Jane Austen has been suffering horribly on public transit. My copy of Pride and Prejudice is already old and beat up and last week it lost a few small bites of its cover. I picked up iBrain at the library Saturday and even though it is a hard cover I decided to make it my transit book. It is a smallish hardcover so has turned out to not be bad. And the pages are thicker making them easier to turn especially since I have been wearing glove liners and just take off a mitten until I have to change buses.

The book is only marginally interesting but I will stick with it because it is pretty easy reading.
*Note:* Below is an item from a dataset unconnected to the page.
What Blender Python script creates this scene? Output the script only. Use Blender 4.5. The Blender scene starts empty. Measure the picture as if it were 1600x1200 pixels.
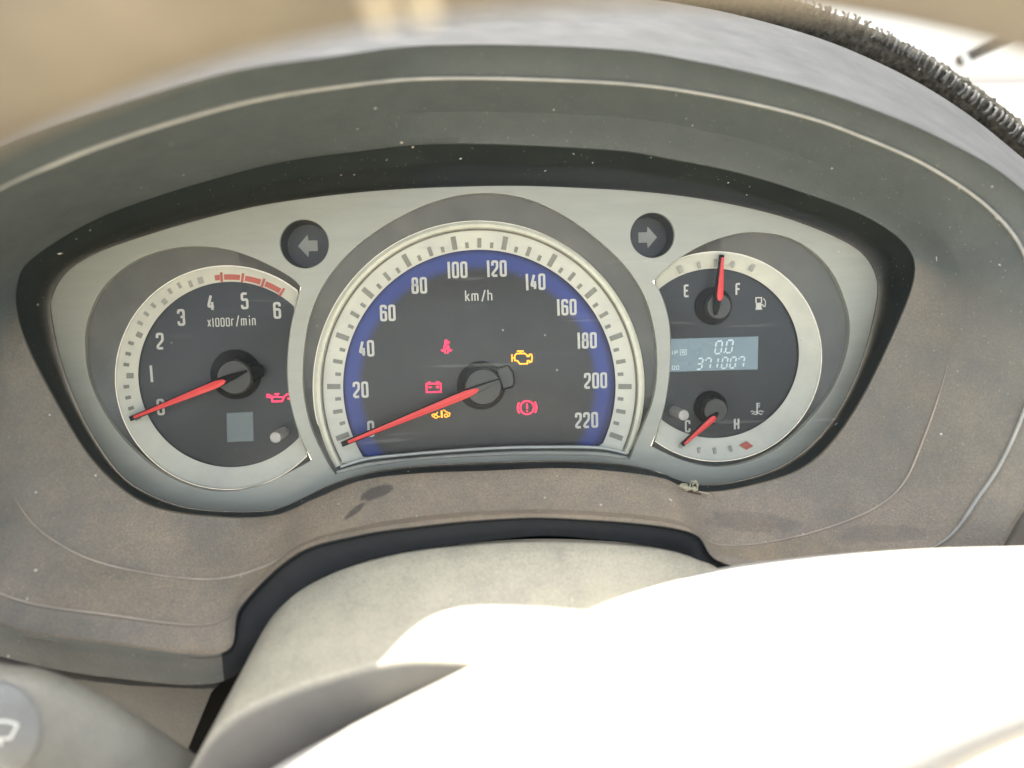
import bpy, bmesh, math, random
from mathutils import Vector, Matrix
random.seed(7)
SC = bpy.context.scene
COL = SC.collection
R = math.radians

# ------------------------------------------------------------------ camera, world, sun, exposure
# Local frame of the instrument panel: x right, y up along the panel, z out of the panel to the driver (metres).
FPX = 1250.0                 # focal length in pixels of the 1600x1200 photograph
DIST = 0.3125                # camera to panel
FOOT = (712.0, 492.0)        # pixel in which the panel's normal is seen end-on
ROLL = R(-1.8)
TILT = R(15)                 # how far the panel leans back
d0 = Vector(((FOOT[0]-800)/FPX, (600-FOOT[1])/FPX, -1)).normalized()
RC = Matrix.Rotation(ROLL, 3, 'Z') @ d0.rotation_difference(Vector((0, 0, -1))).to_matrix()
def _ray(u, v): return RC @ Vector(((u-800)/FPX, (600-v)/FPX, -1))
_o = _ray(748, 604); _o *= DIST/-_o.z
CAMP = Vector((-_o.x, -_o.y, DIST))
def P(u, v, z=0.0):
    """Measured spot of the photograph at height z over the panel -> panel coordinates."""
    d = _ray(u, v); return CAMP + d*((z-DIST)/d.z)
def Q(pt): return P(*pt)
def CAMPT(x, y, dist): return CAMP + RC @ Vector((x, y, -dist))
M = Matrix.Translation((0, 0, 0.95)) @ Matrix.Rotation(R(90)-TILT, 4, 'X')

cam = bpy.data.cameras.new('camera'); camo = bpy.data.objects.new('camera', cam); COL.objects.link(camo)
cam.sensor_width = 36; cam.lens = 36*FPX/1600; cam.clip_start = 0.005; cam.clip_end = 3000
camo.matrix_world = M @ Matrix.Translation(CAMP) @ RC.to_4x4()
cam.dof.use_dof = True; cam.dof.focus_distance = 0.318; cam.dof.aperture_fstop = 5.0
SC.camera = camo

SUN_L = Vector((0.03, 1.0, -0.075)).normalized()          # direction to the sun, panel coordinates
SUN_W = (M.to_3x3() @ SUN_L).normalized()
w = bpy.data.worlds.new('World'); SC.world = w; w.use_nodes = True
nt = w.node_tree; bg = nt.nodes['Background']
sky = nt.nodes.new('ShaderNodeTexSky'); sky.sky_type = 'NISHITA'; sky.sun_disc = False
sky.sun_elevation = math.asin(SUN_W.z); sky.sun_rotation = math.atan2(SUN_W.x, SUN_W.y)
sky.dust_density = 3.0; sky.air_density = 1.0
hs = nt.nodes.new('ShaderNodeHueSaturation'); hs.inputs['Saturation'].default_value = .42      # hazy, whitish sky
nt.links.new(sky.outputs[0], hs.inputs['Color']); nt.links.new(hs.outputs[0], bg.inputs[0]); bg.inputs[1].default_value = 0.15
sl = bpy.data.lights.new('sun', 'SUN'); sl.energy = 4.0; sl.angle = R(0.53); sl.color = (1, .95, .86)
so = bpy.data.objects.new('sun', sl); COL.objects.link(so)
so.rotation_euler = SUN_W.to_track_quat('Z', 'Y').to_euler(); so.location = (0, 0, 3)
SC.view_settings.view_transform = 'Standard'; SC.view_settings.look = 'None'
SC.view_settings.gamma = 1; SC.view_settings.exposure = 2.2
SC.cycles.use_denoising = True
SC.cycles.max_bounces = 6; SC.cycles.transparent_max_bounces = 6
SC.cycles.use_adaptive_sampling = True; SC.cycles.adaptive_threshold = .02
SC.render.film_transparent = False

# ------------------------------------------------------------------ materials
MATS = {}
PX = .25e-3
DASHB = P(800, 1000, .03)
def mat(name, c1, c2=None, scale=60, rough=.5, metal=0, bump=0, bscale=800, speck=0, dust=0, dustcol=(.42, .35, .27),
        emit=None, estr=0, coat=0, spec=.5, stretch=(1, 1, 1), scratch=0, dust_lo=-.2, dust_hi=1.0, stains=()):
    m = bpy.data.materials.new(name); m.use_nodes = True; MATS[name] = m
    n = m.node_tree.nodes; L = m.node_tree.links.new; b = n['Principled BSDF']
    tc = n.new('ShaderNodeTexCoord'); mp = n.new('ShaderNodeMapping'); mp.inputs['Scale'].default_value = stretch
    L(tc.outputs['Object'], mp.inputs[0])
    def noise(s, detail=5, r=.6, vec=mp):
        t = n.new('ShaderNodeTexNoise'); t.inputs['Scale'].default_value = s; t.inputs['Detail'].default_value = detail
        t.inputs['Roughness'].default_value = r; L(vec.outputs[0], t.inputs['Vector']); return t
    def ramp(src, lo, hi):
        r = n.new('ShaderNodeMapRange'); r.inputs[1].default_value = lo; r.inputs[2].default_value = hi; L(src, r.inputs[0]); return r.outputs[0]
    def mixc(fac, a, bb):
        x = n.new('ShaderNodeMix'); x.data_type = 'RGBA'; L(fac, x.inputs[0])
        for sck, val in ((x.inputs[6], a), (x.inputs[7], bb)):
            if isinstance(val, tuple): sck.default_value = (*val[:3], 1)
            else: L(val, sck)
        return x.outputs[2]
    def mathn(op, a, bb):
        x = n.new('ShaderNodeMath'); x.operation = op
        for sck, val in ((x.inputs[0], a), (x.inputs[1], bb)):
            if isinstance(val, (int, float)): sck.default_value = val
            else: L(val, sck)
        return x.outputs[0]
    c2 = c2 or tuple(x*.8 for x in c1)
    n0_ = noise(scale, 3).outputs[0]
    col = mixc(ramp(n0_, .3, .7), c1, c2)
    if dust:
        g = n.new('ShaderNodeNewGeometry'); sx = n.new('ShaderNodeSeparateXYZ'); L(g.outputs['Normal'], sx.inputs[0])
        up = ramp(sx.outputs['Z'], dust_lo, dust_hi)
        fac = mathn('MULTIPLY', mathn('MULTIPLY', up, dust), mathn('ADD', mathn('MULTIPLY', ramp(noise(38, 5, .72).outputs[0], .3, .75), .62), .56))
        gr = ramp(noise(1500, 1, .8).outputs[0], .38, .68)
        fac = mathn('MULTIPLY', fac, mathn('ADD', mathn('MULTIPLY', gr, .5), .72))
        cl = n.new('ShaderNodeClamp'); L(fac, cl.inputs[0]); cl.inputs['Max'].default_value = .92
        col = mixc(cl.outputs[0], col, dustcol)
    for (su, sv, sz, sa, sl_, sw_, sd_) in stains:
        mp3 = n.new('ShaderNodeMapping'); mp3.vector_type = 'TEXTURE'; mp3.inputs['Location'].default_value = P(su, sv, sz)-DASHB
        mp3.inputs['Rotation'].default_value = (0, 0, R(sa)); mp3.inputs['Scale'].default_value = (sl_*PX/2, sw_*PX/2, .02); L(tc.outputs['Object'], mp3.inputs[0])
        vl = n.new('ShaderNodeVectorMath'); vl.operation = 'LENGTH'; L(mp3.outputs[0], vl.inputs[0])
        wob = mathn('ADD', vl.outputs['Value'], mathn('MULTIPLY', noise(260, 3, .6).outputs[0], .9))
        r3 = ramp(wob, 1.55, 1.25); col = mixc(mathn('MULTIPLY', r3, sd_), col, (.045, .04, .036))
    if scratch:
        mp2 = n.new('ShaderNodeMapping'); mp2.inputs['Scale'].default_value = (18, 260, 100); mp2.inputs['Rotation'].default_value = (0, 0, .12); L(tc.outputs['Object'], mp2.inputs[0])
        s2 = ramp(noise(1.6, 3, .5, mp2).outputs[0], .66, .72)
        col = mixc(mathn('MULTIPLY', s2, scratch), col, (.6, .58, .5))
    if speck:
        v = n.new('ShaderNodeTexVoronoi'); v.inputs['Scale'].default_value = 150; L(tc.outputs['Object'], v.inputs['Vector'])
        sc = n.new('ShaderNodeSeparateColor'); L(v.outputs['Color'], sc.inputs[0])
        size = mathn('MULTIPLY', mathn('POWER', sc.outputs[0], 5.0), .085)
        f = mathn('MULTIPLY', mathn('LESS_THAN', v.outputs['Distance'], size), speck)
        v2 = n.new('ShaderNodeTexVoronoi'); v2.inputs['Scale'].default_value = 900; L(tc.outputs['Object'], v2.inputs['Vector'])
        sc2 = n.new('ShaderNodeSeparateColor'); L(v2.outputs['Color'], sc2.inputs[0])
        f2 = mathn('MULTIPLY', mathn('LESS_THAN', v2.outputs['Distance'], mathn('MULTIPLY', mathn('POWER', sc2.outputs[0], 5.0), .2)), speck*.45)
        col = mixc(mathn('MAXIMUM', f, f2), col, (.75, .7, .6))
    L(col, b.inputs['Base Color'])
    rr = mathn('ADD', mathn('MULTIPLY', n0_, .24), rough-.12); L(rr, b.inputs['Roughness'])
    b.inputs['Metallic'].default_value = metal; b.inputs['Specular IOR Level'].default_value = spec
    b.inputs['Coat Weight'].default_value = coat; b.inputs['Coat Roughness'].default_value = .25
    if bump:
        bp = n.new('ShaderNodeBump'); bp.inputs['Strength'].default_value = bump; bp.inputs['Distance'].default_value = .0004
        L(noise(bscale, 1, .6).outputs[0], bp.inputs['Height']); L(bp.outputs[0], b.inputs['Normal'])
    if emit:
        b.inputs['Emission Color'].default_value = (*emit, 1); b.inputs['Emission Strength'].default_value = estr
    return m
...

I was reading along today on the train (which was very quiet because I think everyone is too frozen in this below zero weather to be inclined to talk much) and I came across this sentence:

Consumers are given a lot to choose from–they can move beyond the bestseller stalls and use a search engine to troll for anything they want, no matter how obscure.

I got myself all worked up about the word “troll,” you don’t “troll” for things, you “trawl” for them. Well, it turns out I got myself worked up for nothing because, according to the Oxford Dictionary on my computer, “troll” is actually, and disappointingly, correct.

This troll is not from the Old Norse, Swedish and Danish and has nothing to do with the Three Billy Goats Gruff. Rather, it comes from uncertain Middle English origins. The word I thought it should be, “trawl” would also be correct to use in the sentence and probably comes from 16th century Middle Dutch. My family are of the fishing persuasion and when I was young and we would go out on the ocean fishing in our little boat we would cast out lines and trawl for fish. Though apparently we could have trolled for them too.

So the dictionary has gone and ruined my fun. Though it has provided, perhaps, some interesting language choices for thought. My family is of mostly German and Scandinavian background and we like to keep our trolls under bridges and our trawling in the ocean. Sometimes, however, the fish are as mythical as the trolls.